**What to work on**
Sift the material for lines containing "scene", and return them.

**Data for processing**
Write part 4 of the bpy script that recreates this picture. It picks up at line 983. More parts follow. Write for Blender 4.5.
---
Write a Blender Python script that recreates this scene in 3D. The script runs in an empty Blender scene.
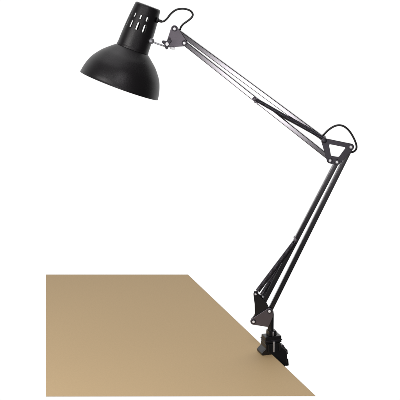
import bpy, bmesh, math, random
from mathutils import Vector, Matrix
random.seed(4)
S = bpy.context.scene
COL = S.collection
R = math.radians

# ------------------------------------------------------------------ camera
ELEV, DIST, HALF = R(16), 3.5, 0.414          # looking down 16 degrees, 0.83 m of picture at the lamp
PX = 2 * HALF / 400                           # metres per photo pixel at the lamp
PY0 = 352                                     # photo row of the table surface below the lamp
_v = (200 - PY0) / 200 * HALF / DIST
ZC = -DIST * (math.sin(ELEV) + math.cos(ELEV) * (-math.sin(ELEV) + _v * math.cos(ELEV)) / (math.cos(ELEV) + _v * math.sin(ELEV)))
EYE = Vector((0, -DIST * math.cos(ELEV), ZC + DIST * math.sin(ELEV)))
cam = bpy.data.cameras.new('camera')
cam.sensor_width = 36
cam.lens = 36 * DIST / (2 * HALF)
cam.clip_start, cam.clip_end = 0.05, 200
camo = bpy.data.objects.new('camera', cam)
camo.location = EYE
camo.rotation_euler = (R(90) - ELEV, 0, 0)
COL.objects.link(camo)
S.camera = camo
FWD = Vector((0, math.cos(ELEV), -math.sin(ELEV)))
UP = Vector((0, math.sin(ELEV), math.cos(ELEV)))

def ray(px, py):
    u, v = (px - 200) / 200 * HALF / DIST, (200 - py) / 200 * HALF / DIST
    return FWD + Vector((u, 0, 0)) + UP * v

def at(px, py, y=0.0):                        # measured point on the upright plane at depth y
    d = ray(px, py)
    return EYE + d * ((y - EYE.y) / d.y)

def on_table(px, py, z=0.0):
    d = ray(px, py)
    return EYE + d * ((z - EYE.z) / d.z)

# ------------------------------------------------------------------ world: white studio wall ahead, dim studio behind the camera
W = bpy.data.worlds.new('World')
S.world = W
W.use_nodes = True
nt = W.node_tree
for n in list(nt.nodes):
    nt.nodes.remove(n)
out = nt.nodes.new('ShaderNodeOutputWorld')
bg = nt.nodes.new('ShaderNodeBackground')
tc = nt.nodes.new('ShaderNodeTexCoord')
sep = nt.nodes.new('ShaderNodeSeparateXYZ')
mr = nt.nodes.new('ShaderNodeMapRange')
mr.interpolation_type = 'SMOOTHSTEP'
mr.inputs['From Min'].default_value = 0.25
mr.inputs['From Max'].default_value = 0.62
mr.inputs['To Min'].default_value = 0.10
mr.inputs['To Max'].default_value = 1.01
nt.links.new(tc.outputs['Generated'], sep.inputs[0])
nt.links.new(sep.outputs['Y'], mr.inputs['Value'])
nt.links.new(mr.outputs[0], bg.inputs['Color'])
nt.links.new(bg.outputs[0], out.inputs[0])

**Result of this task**
Write a Blender Python script that recreates this scene in 3D. The script runs in an empty Blender scene.
S = bpy.context.scene